We all wonder where it all went wrong. What started out as a group of us hanging out at the town park for a number of years; almost over night, turned into a nightmare for a lot of people. Seclusion, people nodding off if they actually came out of the house, dirty needles laying in the parking lot. Yet, the parents would deny that there was a drug problem. My own parents in fact didn't believe that there was a drug problem in our town. Over the last decade I have seen multiple old friends in that circle pass due to not being able to overcome their demons that were looking at them. What went wrong? How did this all happen. Seeing this time again with friends, and my teenage idols (Layne Staley, Kurt Cobain, Pete Steele) really hits home. How did this all happen. How did we go from a bunch of kids in the park smoking a joint in the sun to a handful sticking spikes in their arms.
How did over 8% of 18-24 year old's in the Midcoast area end up on the same path as kids I grew up with in southern Maine? Are these behaviors learned from their parents, is it living in poverty? How many times do I have to take my kid with me grocery shopping and see people nodding off in the store, or passed out in bathrooms. A hard thing for me to have gone through last summer was seeing my landlords son get dropped off by a car full of his friends. They dumped him on the porch, his lips were blue, he was foaming at the mouth, his eyes were pinned and glazed over and bloodshot. They were going to leave this kid there, on the porch, while he was dying. My son was across the street playing with his friends and watching his dad have to repeatedly slap a 16 year old kid in the face while calling his name to wake him up. We ended up having to call rescue, and were able to get info from the kids before they took off that he had ingested a handful of pills and washed it down with a lot of alcohol. We found out later we saved his life.
I think as I get older, I think about these things more. I seem to think about my mortality more.
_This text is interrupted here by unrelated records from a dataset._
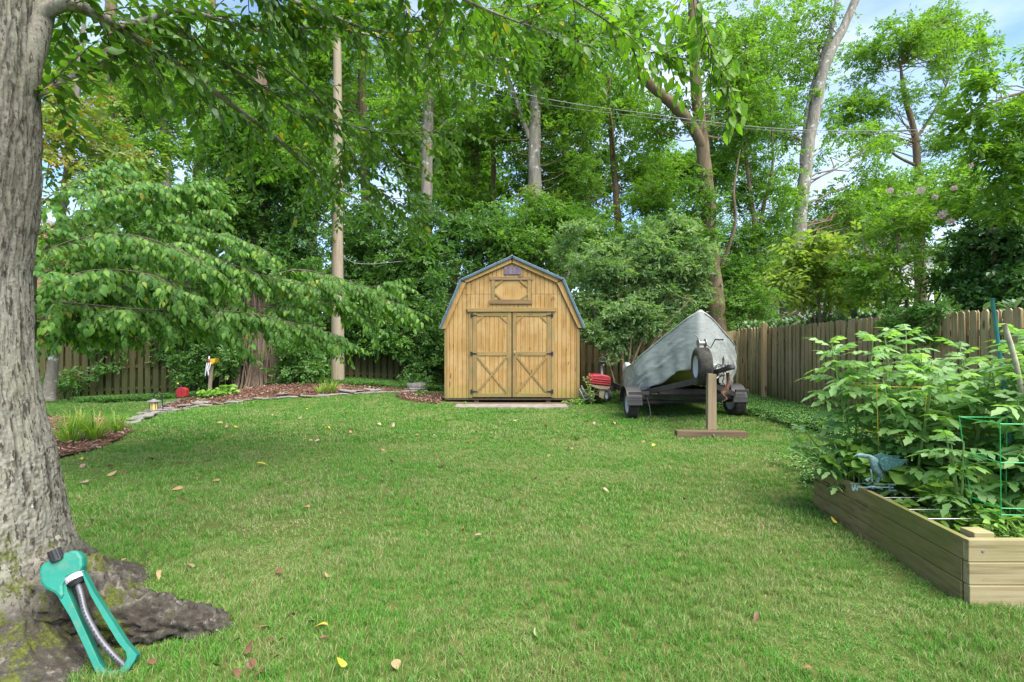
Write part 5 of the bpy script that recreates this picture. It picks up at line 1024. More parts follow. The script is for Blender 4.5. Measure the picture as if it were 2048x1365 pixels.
# buttress root running to the right
rt = smooth_path([(.30, .0, .26), (.50, .02, .16), (.72, .05, .085), (.95, .06, .045), (1.08, .08, .02), (1.19, .08, -.02), (1.30, .10, -.10)], 80)
RR = np.interp(np.linspace(0, 1, 80), [0, .2, .45, .62, .78, .9, 1], [.22, .19, .13, .105, .11, .075, .03]); sg = 64; V2, F2 = tubes(rt, RR, sg)
cc = np.repeat(rt, sg, 0); d = V2 - cc; n_ = fbm(V2 * 9, 5) - .5; n2_ = 1 - np.abs(2 * fbm(V2 * np.array([4, 26, 26]), 4) - 1); V2 = cc + d * (1 + .62 * n_ + .5 * (fbm(V2 * 34, 3) - .5) - .30 * np.clip((n2_ - .8) / .2, 0, 1))[:, None]
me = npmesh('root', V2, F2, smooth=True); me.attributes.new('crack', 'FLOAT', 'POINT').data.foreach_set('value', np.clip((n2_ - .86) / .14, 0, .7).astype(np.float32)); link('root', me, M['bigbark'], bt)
# fork limb and boughs (photo px, px, distance)
def P3(l): return [np.array(at(*p)) for p in l]
def limb(pts, rad, segs=14, n=50, mat=None, name='limb', parent=bt, rough=.05):
    V, F, P = trunk_mesh(pts, rad, segs, n, rough, seed=pts[0][0]); link(name, npmesh(name, V - np.array(WL[parent.name]), F, smooth=True), mat or M['bark_big'], parent); return P
limb([np.array((TCX + .02, TCY + .02, 1.9)), np.array((TCX + .10, TCY + .05, 2.3)), np.array((TCX + .20, TCY + .08, 2.75)), np.array(at(80, 40, 2.57)), np.array(at(86, -60, 2.6)), np.array(at(110, -300, 2.7))], [.09, .10, .09, .055, .05, .045], 24, 90, M['bigbark'])
BG = []
for pts, rad in ((( (78, 34, 2.56), (105, 16, 2.57), (140, 8, 2.6), (185, 25, 2.7), (235, 52, 2.8), (290, 90, 2.95), (370, 140, 3.2), (470, 215, 3.6), (550, 275, 4.0), (610, 330, 4.4), (665, 372, 4.8), (720, 400, 5.1)), (.036, .034, .03, .027, .024, .02, .015, .01, .005)),
                 (((240, 55, 2.8), (300, 38, 2.9), (360, 20, 3.0), (440, 40, 3.2), (520, 60, 3.4), (620, 55, 3.6), (700, 62, 3.8), (811, 88, 4.0), (880, 108, 4.2), (978, 116, 4.4), (1045, 112, 4.6)), (.018, .016, .013, .010, .008, .005, .003)),
                 (((40, 205, 2.5), (95, 180, 2.58), (130, 160, 2.65), (170, 143, 2.75), (225, 115, 2.9), (290, 105, 3.1)), (.018, .016, .013, .008, .004)),
                 (((330, 30, 3.0), (420, 110, 3.3), (520, 170, 3.6), (600, 231, 3.9), (732, 259, 4.2), (776, 268, 4.4), (881, 264, 4.6)), (.012, .009, .007, .005, .003)),
                 (((450, -120, 2.9), (540, -20, 3.1), (640, 20, 3.4), (740, 60, 3.6), (850, 60, 3.8), (960, 20, 4.1), (1080, 10, 4.3)), (.018, .013, .009, .006, .003)),
                 (((700, -160, 3.0), (820, -60, 3.1), (950, 10, 3.3), (1080, 60, 3.5), (1180, 90, 3.7), (1290, 60, 3.9)), (.016, .012, .008, .005, .003)),
                 (((560, 130, 3.6), (640, 200, 3.9), (700, 300, 4.2), (719, 350, 4.4), (776, 392, 4.6), (846, 425, 4.8)), (.010, .008, .006, .004, .003)),
                 (((900, -250, 2.6), (1020, -120, 2.7), (1120, -20, 2.8), (1210, 40, 2.9), (1290, 100, 3.0), (1330, 110, 3.05)), (.014, .010, .007, .004, .002)),
                 (((1150, -300, 2.6), (1260, -150, 2.7), (1370, -60, 2.8), (1410, 60, 2.85), (1430, 120, 2.9), (1450, 170, 2.9)), (.012, .009, .006, .004, .002)),
                 (((200, -200, 2.6), (320, -90, 2.8), (460, -50, 3.0), (600, -40, 3.2), (760, -20, 3.4), (900, -10, 3.6)), (.02, .015, .01, .006, .003))):
    BG.append(limb(P3(pts), rad, 10, 60, M['twig_brown'] if False else M['bark_big']))
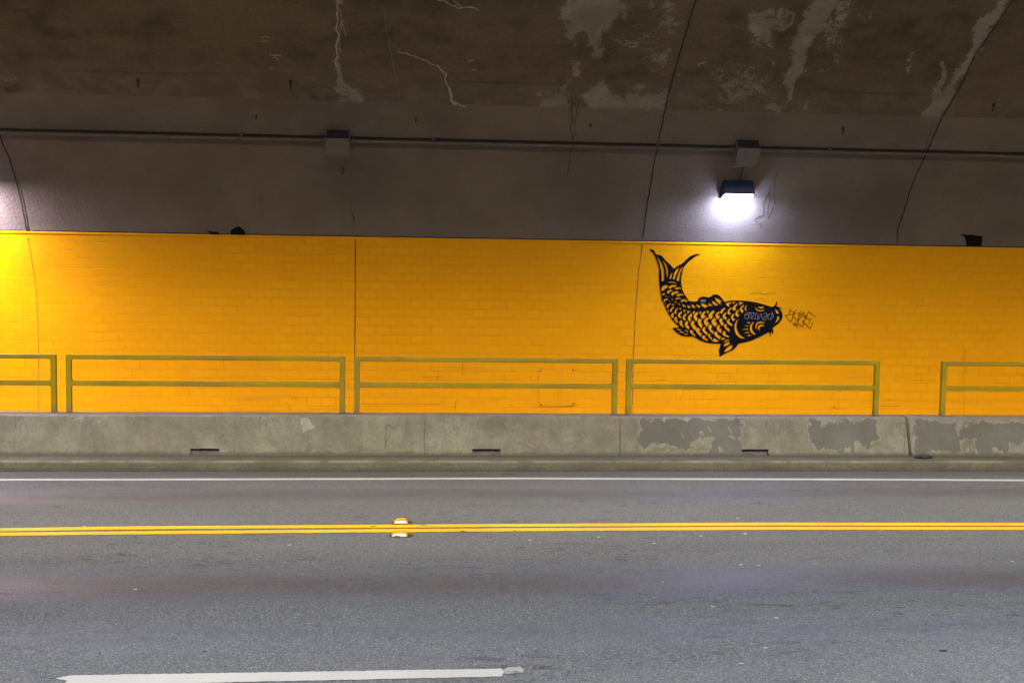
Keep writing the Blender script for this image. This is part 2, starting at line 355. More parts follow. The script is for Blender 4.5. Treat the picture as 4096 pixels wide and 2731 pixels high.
# ------------------------------------------------------------------ 2D field painting on the surfaces (stains and peeled paint with shapes of their own)
def polyfield(px, py, poly, soft):
    poly = np.array(poly, float); n = len(poly); d = np.full(px.shape, 1e9); ins = np.zeros(px.shape, bool)
    for i in range(n):
        a = poly[i]; b = poly[(i + 1) % n]; ab = b - a
        t = np.clip(((px - a[0]) * ab[0] + (py - a[1]) * ab[1]) / (ab @ ab + 1e-9), 0, 1)
        d = np.minimum(d, np.hypot(px - a[0] - t * ab[0], py - a[1] - t * ab[1]))
        c = ((a[1] > py) != (b[1] > py)) & (px < (b[0] - a[0]) * (py - a[1]) / (b[1] - a[1] + 1e-12) + a[0]); ins ^= c
    return np.clip(.5 + np.where(ins, d, -d) / (2 * soft), 0, 1)
def linefield(px, py, pts, ws):
    f = np.zeros(px.shape)
    for (a, b, w0, w1) in zip(pts, pts[1:], ws, ws[1:]):
        a = np.array(a, float); b = np.array(b, float); ab = b - a
        t = np.clip(((px - a[0]) * ab[0] + (py - a[1]) * ab[1]) / (ab @ ab + 1e-9), 0, 1)
        d = np.hypot(px - a[0] - t * ab[0], py - a[1] - t * ab[1]); f = np.maximum(f, np.clip(1 - d / (2 * (w0 + (w1 - w0) * t)), 0, 1))
    return f
C1 = lambda L: [(1300 + x / 1.6507, y / 1.6507) for x, y in L]
C2 = lambda L: [(2600 + x / 1.5682, y / 1.5682) for x, y in L]
C7 = lambda L: [(x / 1.568, y / 1.568) for x, y in L]
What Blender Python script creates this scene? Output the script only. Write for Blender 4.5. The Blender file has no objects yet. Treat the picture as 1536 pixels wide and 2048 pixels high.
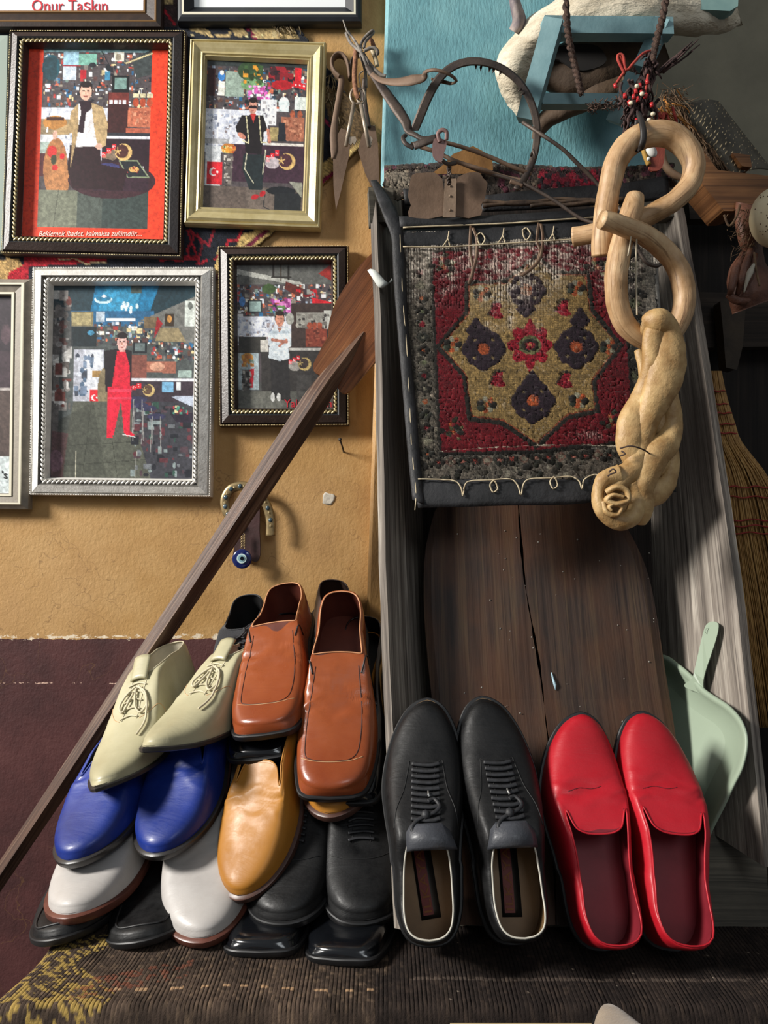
import bpy, math, random
import numpy as np
from mathutils import Vector, Matrix, noise
from mathutils.bvhtree import BVHTree
random.seed(7)
rng = np.random.default_rng(7)
F = 1480.0      # focal length in pixels of a 1536x2048 frame
CZ = 0.97       # height of the camera above the floor
COL = bpy.context.scene.collection
SC = bpy.context.scene

# ---------------------------------------------------------------- camera, light, exposure
cd = bpy.data.cameras.new('camera'); cam = bpy.data.objects.new('camera', cd); COL.objects.link(cam)
cam.location = (0, 0, CZ); cam.rotation_euler = (math.pi / 2, 0, 0)
cd.sensor_fit = 'VERTICAL'; cd.sensor_height = 36.0; cd.lens = 36.0 * F / 2048.0; cd.clip_start = 0.02
SC.camera = cam
SC.view_settings.view_transform = 'Standard'; SC.view_settings.look = 'None'
SC.view_settings.gamma = 1.0; SC.view_settings.use_curve_mapping = False
SC.view_settings.exposure = 0.0
w = bpy.data.worlds.new('room_light'); SC.world = w; w.use_nodes = True
w.node_tree.nodes['Background'].inputs[0].default_value = (0.90, 0.95, 1.0, 1)
w.node_tree.nodes['Background'].inputs[1].default_value = 0.19

def area(name, loc, target, sx, sy, power, color):
    l = bpy.data.lights.new(name, 'AREA'); l.shape = 'RECTANGLE'; l.size = sx; l.size_y = sy
    l.energy = power; l.color = color
    o = bpy.data.objects.new(name, l); COL.objects.link(o); o.location = loc
    o.rotation_euler = (Vector(target) - Vector(loc)).to_track_quat('-Z', 'Y').to_euler()
    return o
area('shop_window_light', (-3.3, -0.15, CZ + 1.65), (0.1, 1.2, CZ - 0.05), 0.7, 0.9, 300, (1.0, 0.965, 0.91))
area('front_fill_light', (0.9, -2.2, CZ + 1.9), (0.0, 1.2, CZ + 0.1), 1.2, 1.2, 19, (0.90, 0.96, 1.0))  # added weak fill lamp behind the camera, no real opening there

# ---------------------------------------------------------------- pixel / depth to world
def P(px, py, D):
    return Vector(((px - 768) / F * D, D, CZ - (py - 1024) / F * D))

def lin(c):
    if isinstance(c, str):
        c = [int(c[i:i + 2], 16) / 255 for i in (0, 2, 4)]
    return tuple((x / 12.92 if x <= 0.04045 else ((x + 0.055) / 1.055) ** 2.4) for x in c)

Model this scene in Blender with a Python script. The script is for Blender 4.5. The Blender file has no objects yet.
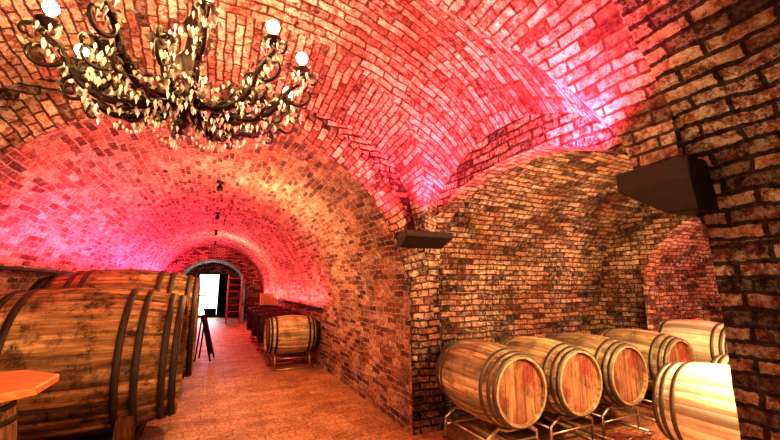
import bpy, math, random
from mathutils import Vector, noise, Matrix
random.seed(7)
S = bpy.context.scene
COL = S.collection

# ------------------------------------------------------------------ helpers
def wob(p, a=0.012):
    v = Vector(p)
    n = noise.noise_vector(v*1.7)*a + noise.noise_vector(v*6.0)*a*0.5
    return (p[0]+n.x, p[1]+n.y, p[2]+n.z)

def new_obj(name, verts, faces, mats, uvs=None, smooth=False, midx=None, parent=None, rnd=None):
    me = bpy.data.meshes.new(name)
    me.from_pydata(verts, [], faces)
    if not isinstance(mats, (list, tuple)): mats = [mats]
    for m in mats: me.materials.append(m)
    if midx: me.polygons.foreach_set('material_index', midx)
    if uvs is not None:
        uvl = me.uv_layers.new(name='UVMap')
        if isinstance(uvs[0], list):      # per face loops
            flat = []
            for f in uvs:
                for c in f: flat += [c[0], c[1]]
        else:
            flat = []
            for f in faces:
                for vi in f: flat += [uvs[vi][0], uvs[vi][1]]
        uvl.data.foreach_set('uv', flat)
    if rnd is not None:
        a = me.attributes.new('rnd', 'FLOAT', 'FACE')
        a.data.foreach_set('value', rnd)
    if smooth is True:
        me.polygons.foreach_set('use_smooth', [True]*len(faces))
    elif isinstance(smooth, list):
        me.polygons.foreach_set('use_smooth', smooth)
    me.update()
    ob = bpy.data.objects.new(name, me)
    COL.objects.link(ob)
    if parent: ob.parent = parent
    return ob

def empty(name, loc=(0,0,0), rot=(0,0,0)):
    e = bpy.data.objects.new(name, None); COL.objects.link(e)
    e.location = loc; e.rotation_euler = rot; e.empty_display_size = .1
    return e

def grid(name, us, vs, fn, mat, smooth=True, w=0.014):
    verts=[]; uv=[]; faces=[]
    for u in us:
        for v in vs:
            p,t = fn(u,v); verts.append(wob(p,w) if w else p); uv.append(t)
    n=len(vs)
    for i in range(len(us)-1):
        for j in range(n-1):
            a=i*n+j; faces.append((a,a+1,a+n+1,a+n))
    return new_obj(name,verts,faces,mat,uv,smooth)

def lin(a,b,n): return [a+(b-a)*i/(n-1) for i in range(n)]

class MB:   # mesh builder
    def __init__(s): s.v=[]; s.f=[]; s.m=[]; s.sm=[]; s.uv=[]; s.r=[]
    def add(s, vs, fs, mi=0, smooth=False, uv=None, r=0.5):
        o=len(s.v); s.v+= [tuple(x) for x in vs]
        for k,f in enumerate(fs):
            s.f.append(tuple(i+o for i in f)); s.m.append(mi[k] if isinstance(mi,list) else mi); s.sm.append(smooth)
            s.uv.append([uv[i] if uv else (vs[i][0]+vs[i][2]*.3, vs[i][1]+vs[i][2]) for i in f])
            s.r.append(r[k] if isinstance(r,list) else r)
    def box(s,c,d,mi=0,rz=0,rx=0,r=0.5):
        M=Matrix.Rotation(rz,3,'Z')@Matrix.Rotation(rx,3,'X')
        vs=[]
        for x in(-.5,.5):
            for y in(-.5,.5):
                for z in(-.5,.5):
                    p=M@Vector((x*d[0],y*d[1],z*d[2])); vs.append((c[0]+p.x,c[1]+p.y,c[2]+p.z))
        s.add(vs,[(0,1,3,2),(4,6,7,5),(0,4,5,1),(2,3,7,6),(0,2,6,4),(1,5,7,3)],mi,r=r)
    def tube(s,pts,r,mi=0,n=8,closed=False):
        pts=[Vector(p) for p in pts]; N=len(pts)
        rs = r if isinstance(r,(list,tuple)) else [r]*N
        up=Vector((0,0,1)); vs=[]; prev=None
        for i,p in enumerate(pts):
            if closed: t=(pts[(i+1)%N]-pts[i-1])
            else: t=(pts[min(i+1,N-1)]-pts[max(i-1,0)])
            t.normalize()
            if prev is None:
                a = up if abs(t.z)<.9 else Vector((1,0,0))
                x=t.cross(a).normalized()
            else:
                x=(prev-t*prev.dot(t)).normalized()
            prev=x; y=t.cross(x)
            for k in range(n):
                an=2*math.pi*k/n
                vs.append(tuple(p+(x*math.cos(an)+y*math.sin(an))*rs[i]))
        fs=[]
        for i in range(N if closed else N-1):
            for k in range(n):
                a=i*n+k; b=i*n+(k+1)%n; j=(i+1)%N
                fs.append((a,b,j*n+(k+1)%n,j*n+k))
        if not closed:
            fs.append(tuple(range(n-1,-1,-1))); fs.append(tuple((N-1)*n+k for k in range(n)))
        s.add(vs,fs,mi,True)
    def lathe(s,prof,c,mi=0,n=20,smooth=True):   # prof (r,z) about z through c
        vs=[];fs=[]
        for r,z in prof:
            for k in range(n):
                a=2*math.pi*k/n; vs.append((c[0]+r*math.cos(a),c[1]+r*math.sin(a),c[2]+z))
        for i in range(len(prof)-1):
            for k in range(n):
                fs.append((i*n+k,i*n+(k+1)%n,(i+1)*n+(k+1)%n,(i+1)*n+k))
        s.add(vs,fs,mi,smooth)
    def crystal(s,c,r,h,mi=0):
        vs=[(c[0],c[1],c[2]+h*.35)]
        a0=random.random()*3
        for k in range(5):
            a=a0+k*2*math.pi/5; vs.append((c[0]+r*math.cos(a),c[1]+r*math.sin(a),c[2]))
        vs.append((c[0],c[1],c[2]-h*.65))
        fs=[]
        for k in range(5):
            fs+= [(0,1+k,1+(k+1)%5),(6,1+(k+1)%5,1+k)]
        s.add(vs,fs,mi)
    def leaf(s,c,d,L,W,mi=0):
        d=Vector(d).normalized(); sd=d.cross(Vector((random.uniform(-1,1),random.uniform(-1,1),random.uniform(-1,1)))).normalized()
        nn=d.cross(sd); c=Vector(c)
        prof=[(0,.15,0),(.3,1,.12),(.6,.8,.1),(.85,.45,-.05),(1,.05,-.25)]
        vs=[];fs=[]
        for t,w,b in prof:
            m=c+d*t*L+nn*b*L
            vs+= [m-sd*w*W*.5, m-nn*.12*W, m+sd*w*W*.5]
        for i in range(4):
            for k in range(2):
                a=i*3+k; fs.append((a,a+1,a+4,a+3))
        s.add([tuple(v) for v in vs],fs,mi,True)
    def obj(s,name,mats,parent=None,rnd=True):
        return new_obj(name,s.v,s.f,mats,s.uv,s.sm,s.m,parent,s.r if rnd else None)

# ------------------------------------------------------------------ materials
def base(name):
    m=bpy.data.materials.new(name); m.use_nodes=True
    nt=m.node_tree; b=nt.nodes['Principled BSDF']
    return m,nt,b
def N(nt,t,**k):
    n=nt.nodes.new(t)
    for a,v in k.items(): setattr(n,a,v)
    return n
def ramp(nt,stops,inp):
    r=N(nt,'ShaderNodeValToRGB'); e=r.color_ramp.elements
    while len(e)<len(stops): e.new(.5)
    for i,(p,c) in enumerate(stops):
        e[i].position=p; e[i].color=(c[0],c[1],c[2],1) if isinstance(c,(tuple,list)) else (c,c,c,1)
    nt.links.new(inp,r.inputs[0]); return r.outputs[0]
def mix(nt,f,a,b,bt='MIX'):
    n=N(nt,'ShaderNodeMix',data_type='RGBA',blend_type=bt)
    for i,v in ((0,f),(6,a),(7,b)):
        if isinstance(v,(float,int)): n.inputs[i].default_value=v if i==0 else (v,v,v,1)
        elif isinstance(v,tuple): n.inputs[i].default_value=(*v,1)
        else: nt.links.new(v,n.inputs[i])
    return n.outputs[2]
def math_n(nt,op,a,b,c=None):
    n=N(nt,'ShaderNodeMath',operation=op)
    for i,v in enumerate((a,b,c)):
        if v is None: continue
        if isinstance(v,(int,float)): n.inputs[i].default_value=v
        else: nt.links.new(v,n.inputs[i])
    return n.outputs[0]
def noise_n(nt,vec,scale,detail=4,rough=.6):
    n=N(nt,'ShaderNodeTexNoise'); n.inputs['Scale'].default_value=scale
    n.inputs['Detail'].default_value=detail; n.inputs['Roughness'].default_value=rough
    if vec is not None: nt.links.new(vec,n.inputs['Vector'])
    return n
def simple(name,col,rough=.5,metal=0,emit=None,es=0,var=0.25,bump=.15,scale=25):
    m,nt,b=base(name)
    tc=N(nt,'ShaderNodeTexCoord'); n=noise_n(nt,tc.outputs['Object'],scale)
    c=mix(nt,1.0,col,ramp(nt,[(.3,1-var),(.7,1+var*.4)],n.outputs[0]),'MULTIPLY')
    nt.links.new(c,b.inputs['Base Color'])
    b.inputs['Roughness'].default_value=rough; b.inputs['Metallic'].default_value=metal
    if bump:
        bp=N(nt,'ShaderNodeBump'); bp.inputs['Strength'].default_value=bump; bp.inputs['Distance'].default_value=.01
        nt.links.new(n.outputs[0],bp.inputs['Height']); nt.links.new(bp.outputs[0],b.inputs['Normal'])
    if emit:
        b.inputs['Emission Color'].default_value=(*emit,1); b.inputs['Emission Strength'].default_value=es
    return m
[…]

Having a son has put a lot of things in perspective for me, seeing friends pass always puts things into perspective for me. We are not going to be here forever, and where at one time I may have thought I was invincible, I realize we are but fragile creatures. I will always remember the times that we spent together, and it is a shame that his demons were never conquered. It was, however, a positive thing that it opened up dialogue between old friends, and hearing some of those survival stories. My heart goes out to the people that are struggling with addiction, and I believe we, as a society need to get over the stigma that is attached to it. Do people make bad choices, yes, but those bad choice may be a result of underlying issues even before that choice was made. Rest in peace old friend.